A sorry scenario, granted. But as a cautionary tale, I believe it holds as much water as all the horrible predictions of the end of Earth tossed out by environmentalists who say that because of the destruction of the ozone we are all going to fry like bacon strips.
THE point is that we just have to quit breaking ourselves down into smaller and smaller warring segments, and I'm not just talking about Hutus vs. Tutsis, Catholics vs. Protestants, Jews vs. Arabs and PC users vs. Mac owners. It is getting so bad that not only is the Hawaiian movement fragmented, but now even that one coherent molecule of special interest -- the Bishop Estate -- is dividing into battling factions. As much as I enjoy the entertainment value of such a division, it shows just how crazy this whole thing is getting.
I know, this is quite a buildup to get to the topic of what's happening with the Bishop Estate, but you have to admit it provides some context. In other words, it's not that big of a deal that the trustees refuse to meet with disgruntled parents, alumni and teachers about The Kamehameha Schools. It's embarrassing and silly, but it's no big deal.
You'd think that after all the years of court-appointed masters reviewing the estate's operation, that with five of the highest-paid executives in the state at the helm, and the constant overview of the attorney general's office, the Bishop Estate would have some coherent overall plan as to how the operation should be run.

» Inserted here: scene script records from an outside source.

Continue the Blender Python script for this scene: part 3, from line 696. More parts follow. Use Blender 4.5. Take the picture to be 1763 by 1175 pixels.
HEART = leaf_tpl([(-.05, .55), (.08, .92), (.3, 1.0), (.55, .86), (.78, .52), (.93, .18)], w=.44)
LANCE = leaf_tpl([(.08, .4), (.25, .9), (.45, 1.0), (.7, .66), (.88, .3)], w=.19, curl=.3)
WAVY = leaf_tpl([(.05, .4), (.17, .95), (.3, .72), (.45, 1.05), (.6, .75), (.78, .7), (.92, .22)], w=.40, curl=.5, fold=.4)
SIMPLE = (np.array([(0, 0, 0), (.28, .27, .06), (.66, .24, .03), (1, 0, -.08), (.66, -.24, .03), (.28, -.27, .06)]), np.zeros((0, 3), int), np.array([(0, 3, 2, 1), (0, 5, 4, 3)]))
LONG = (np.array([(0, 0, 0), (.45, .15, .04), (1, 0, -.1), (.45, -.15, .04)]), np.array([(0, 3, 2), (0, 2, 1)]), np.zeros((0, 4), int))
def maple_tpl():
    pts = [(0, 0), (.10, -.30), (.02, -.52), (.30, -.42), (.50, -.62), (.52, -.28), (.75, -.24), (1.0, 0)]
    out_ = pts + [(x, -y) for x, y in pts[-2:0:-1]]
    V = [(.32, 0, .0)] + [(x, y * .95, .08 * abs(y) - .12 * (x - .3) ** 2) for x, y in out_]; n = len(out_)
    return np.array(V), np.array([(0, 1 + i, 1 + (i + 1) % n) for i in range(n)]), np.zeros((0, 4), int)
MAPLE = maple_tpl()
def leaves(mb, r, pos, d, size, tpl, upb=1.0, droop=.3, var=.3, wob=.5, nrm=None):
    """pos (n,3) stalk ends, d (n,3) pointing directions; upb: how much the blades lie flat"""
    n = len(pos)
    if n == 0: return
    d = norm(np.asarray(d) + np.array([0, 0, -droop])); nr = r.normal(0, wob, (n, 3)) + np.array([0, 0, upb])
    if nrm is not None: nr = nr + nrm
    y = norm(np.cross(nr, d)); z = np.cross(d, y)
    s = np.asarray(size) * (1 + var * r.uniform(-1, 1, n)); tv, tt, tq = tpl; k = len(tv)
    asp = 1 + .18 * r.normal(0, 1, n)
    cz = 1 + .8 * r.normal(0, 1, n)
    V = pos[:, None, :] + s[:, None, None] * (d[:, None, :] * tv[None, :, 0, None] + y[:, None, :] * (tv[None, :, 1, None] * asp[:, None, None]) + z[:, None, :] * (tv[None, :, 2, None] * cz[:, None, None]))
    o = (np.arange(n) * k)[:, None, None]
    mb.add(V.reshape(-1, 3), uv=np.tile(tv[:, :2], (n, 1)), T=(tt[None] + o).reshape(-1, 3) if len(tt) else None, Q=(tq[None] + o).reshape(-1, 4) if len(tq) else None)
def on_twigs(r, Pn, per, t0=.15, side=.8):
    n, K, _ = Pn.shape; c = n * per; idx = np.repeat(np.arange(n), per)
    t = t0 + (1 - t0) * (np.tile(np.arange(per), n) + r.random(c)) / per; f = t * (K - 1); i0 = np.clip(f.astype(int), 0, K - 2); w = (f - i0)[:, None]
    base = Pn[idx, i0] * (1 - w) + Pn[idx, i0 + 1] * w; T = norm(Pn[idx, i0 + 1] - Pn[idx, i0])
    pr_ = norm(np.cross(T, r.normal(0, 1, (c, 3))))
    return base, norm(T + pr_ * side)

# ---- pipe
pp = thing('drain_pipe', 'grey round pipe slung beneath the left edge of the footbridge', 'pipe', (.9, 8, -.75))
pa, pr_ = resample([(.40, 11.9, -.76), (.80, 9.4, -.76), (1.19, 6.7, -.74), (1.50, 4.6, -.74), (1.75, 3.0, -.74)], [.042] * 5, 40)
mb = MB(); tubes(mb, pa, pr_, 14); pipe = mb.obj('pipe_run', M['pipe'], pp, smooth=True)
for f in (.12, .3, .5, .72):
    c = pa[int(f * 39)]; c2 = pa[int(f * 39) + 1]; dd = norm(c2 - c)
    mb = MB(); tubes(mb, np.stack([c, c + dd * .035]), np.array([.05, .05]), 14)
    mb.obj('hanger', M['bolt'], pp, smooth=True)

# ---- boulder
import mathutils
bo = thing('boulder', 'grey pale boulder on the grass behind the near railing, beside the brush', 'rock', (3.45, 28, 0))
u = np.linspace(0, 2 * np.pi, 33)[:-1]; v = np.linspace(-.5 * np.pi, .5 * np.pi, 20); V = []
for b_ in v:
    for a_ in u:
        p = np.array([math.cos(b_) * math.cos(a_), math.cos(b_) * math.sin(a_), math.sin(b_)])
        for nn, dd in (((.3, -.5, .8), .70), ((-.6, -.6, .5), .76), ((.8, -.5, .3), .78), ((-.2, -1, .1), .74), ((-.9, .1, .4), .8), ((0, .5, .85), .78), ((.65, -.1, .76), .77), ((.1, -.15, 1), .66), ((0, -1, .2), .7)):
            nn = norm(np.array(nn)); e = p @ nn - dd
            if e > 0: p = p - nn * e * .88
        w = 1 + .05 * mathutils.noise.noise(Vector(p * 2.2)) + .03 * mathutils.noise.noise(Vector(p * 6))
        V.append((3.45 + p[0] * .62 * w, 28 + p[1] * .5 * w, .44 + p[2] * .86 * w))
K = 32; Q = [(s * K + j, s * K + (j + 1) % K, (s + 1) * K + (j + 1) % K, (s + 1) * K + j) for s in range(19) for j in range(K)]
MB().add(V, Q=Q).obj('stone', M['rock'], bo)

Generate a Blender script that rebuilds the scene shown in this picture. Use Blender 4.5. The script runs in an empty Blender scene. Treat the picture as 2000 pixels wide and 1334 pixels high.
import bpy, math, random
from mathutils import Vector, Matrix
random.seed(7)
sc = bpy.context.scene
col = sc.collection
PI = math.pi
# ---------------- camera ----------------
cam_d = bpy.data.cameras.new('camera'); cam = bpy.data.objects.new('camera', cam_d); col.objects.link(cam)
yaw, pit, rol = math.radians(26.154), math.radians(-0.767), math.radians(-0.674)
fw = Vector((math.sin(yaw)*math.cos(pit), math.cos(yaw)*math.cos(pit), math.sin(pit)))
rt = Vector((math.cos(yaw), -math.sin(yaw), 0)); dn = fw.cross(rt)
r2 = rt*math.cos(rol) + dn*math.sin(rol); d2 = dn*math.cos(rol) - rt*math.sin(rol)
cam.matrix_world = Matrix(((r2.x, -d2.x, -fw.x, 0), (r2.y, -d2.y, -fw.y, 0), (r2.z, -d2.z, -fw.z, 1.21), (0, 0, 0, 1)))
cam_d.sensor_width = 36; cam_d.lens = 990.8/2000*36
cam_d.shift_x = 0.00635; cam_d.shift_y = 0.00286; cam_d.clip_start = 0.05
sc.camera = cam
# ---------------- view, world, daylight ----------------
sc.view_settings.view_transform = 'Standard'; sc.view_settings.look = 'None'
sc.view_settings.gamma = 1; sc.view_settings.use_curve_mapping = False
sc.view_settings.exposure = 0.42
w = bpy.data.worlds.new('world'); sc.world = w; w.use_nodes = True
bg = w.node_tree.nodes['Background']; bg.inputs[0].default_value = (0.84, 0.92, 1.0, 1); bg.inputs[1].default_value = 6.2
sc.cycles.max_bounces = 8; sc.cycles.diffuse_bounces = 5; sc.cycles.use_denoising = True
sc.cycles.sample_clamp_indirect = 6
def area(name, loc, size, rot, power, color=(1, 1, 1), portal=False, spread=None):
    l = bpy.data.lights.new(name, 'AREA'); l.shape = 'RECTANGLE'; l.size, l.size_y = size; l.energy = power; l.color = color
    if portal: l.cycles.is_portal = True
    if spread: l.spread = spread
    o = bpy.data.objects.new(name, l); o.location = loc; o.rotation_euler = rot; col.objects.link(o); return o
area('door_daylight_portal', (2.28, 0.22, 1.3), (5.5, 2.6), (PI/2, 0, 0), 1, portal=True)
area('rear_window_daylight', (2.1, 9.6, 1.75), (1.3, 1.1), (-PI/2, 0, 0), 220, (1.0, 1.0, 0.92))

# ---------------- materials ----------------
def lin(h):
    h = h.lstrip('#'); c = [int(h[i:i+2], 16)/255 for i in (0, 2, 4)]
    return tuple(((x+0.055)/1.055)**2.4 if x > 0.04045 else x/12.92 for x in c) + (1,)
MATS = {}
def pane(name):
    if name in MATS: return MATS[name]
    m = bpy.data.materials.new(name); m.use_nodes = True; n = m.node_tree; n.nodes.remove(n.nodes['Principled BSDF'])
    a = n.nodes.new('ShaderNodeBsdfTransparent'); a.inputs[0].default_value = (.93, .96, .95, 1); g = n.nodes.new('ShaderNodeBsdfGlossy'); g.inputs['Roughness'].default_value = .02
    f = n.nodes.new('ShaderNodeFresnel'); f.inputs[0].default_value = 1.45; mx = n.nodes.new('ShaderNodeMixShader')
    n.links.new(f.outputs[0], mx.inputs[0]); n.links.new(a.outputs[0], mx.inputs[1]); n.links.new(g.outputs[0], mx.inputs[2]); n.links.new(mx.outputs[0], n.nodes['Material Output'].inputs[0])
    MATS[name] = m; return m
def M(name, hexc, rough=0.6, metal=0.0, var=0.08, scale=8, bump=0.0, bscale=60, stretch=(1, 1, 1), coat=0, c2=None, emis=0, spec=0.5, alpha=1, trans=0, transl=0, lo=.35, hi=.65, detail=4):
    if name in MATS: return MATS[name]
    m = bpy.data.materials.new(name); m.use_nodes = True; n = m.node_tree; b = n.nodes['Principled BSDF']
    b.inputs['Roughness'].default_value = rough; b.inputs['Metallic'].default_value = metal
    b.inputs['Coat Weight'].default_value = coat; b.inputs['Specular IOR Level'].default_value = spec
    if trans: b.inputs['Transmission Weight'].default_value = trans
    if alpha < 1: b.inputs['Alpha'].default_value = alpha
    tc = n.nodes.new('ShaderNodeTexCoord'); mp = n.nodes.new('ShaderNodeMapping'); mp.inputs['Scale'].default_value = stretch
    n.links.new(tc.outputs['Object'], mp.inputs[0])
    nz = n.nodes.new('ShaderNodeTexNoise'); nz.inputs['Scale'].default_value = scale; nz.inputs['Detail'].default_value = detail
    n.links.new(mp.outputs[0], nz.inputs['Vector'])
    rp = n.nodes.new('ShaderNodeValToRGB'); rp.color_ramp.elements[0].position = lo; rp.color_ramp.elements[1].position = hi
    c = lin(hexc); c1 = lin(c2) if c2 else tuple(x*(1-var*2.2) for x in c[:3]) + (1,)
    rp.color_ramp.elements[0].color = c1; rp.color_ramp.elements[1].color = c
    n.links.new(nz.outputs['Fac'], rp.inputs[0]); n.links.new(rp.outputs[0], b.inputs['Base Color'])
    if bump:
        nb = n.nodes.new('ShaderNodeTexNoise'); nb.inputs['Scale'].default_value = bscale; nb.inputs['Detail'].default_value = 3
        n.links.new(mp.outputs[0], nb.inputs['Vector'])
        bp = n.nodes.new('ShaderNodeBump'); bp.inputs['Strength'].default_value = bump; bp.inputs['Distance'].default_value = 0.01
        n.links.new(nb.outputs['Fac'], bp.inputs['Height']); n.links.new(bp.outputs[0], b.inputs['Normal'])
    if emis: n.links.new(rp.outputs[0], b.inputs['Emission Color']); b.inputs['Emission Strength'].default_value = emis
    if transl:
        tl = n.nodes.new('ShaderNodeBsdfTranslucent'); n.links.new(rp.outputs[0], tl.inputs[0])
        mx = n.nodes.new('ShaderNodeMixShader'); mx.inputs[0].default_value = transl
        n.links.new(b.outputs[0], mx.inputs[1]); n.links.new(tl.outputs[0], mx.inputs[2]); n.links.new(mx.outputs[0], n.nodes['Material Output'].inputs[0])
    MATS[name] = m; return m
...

Imagine someone getting elected to the board of directors of a major corporation and simply deciding, "You know, I'm going to take control of the Widget Polishing Division." And there is no CEO there to shoo her off to a golf course or explain to her that there is a well-thought-out master plan for running the operation that does not allow board members to act merely on personal whim.
So, despite the millions of dollars squandered on a make-believe organizational plan, Bishop Estate remains an overcapitalized personality cult. It may be embarrassing and silly, but it isn't the end of the world.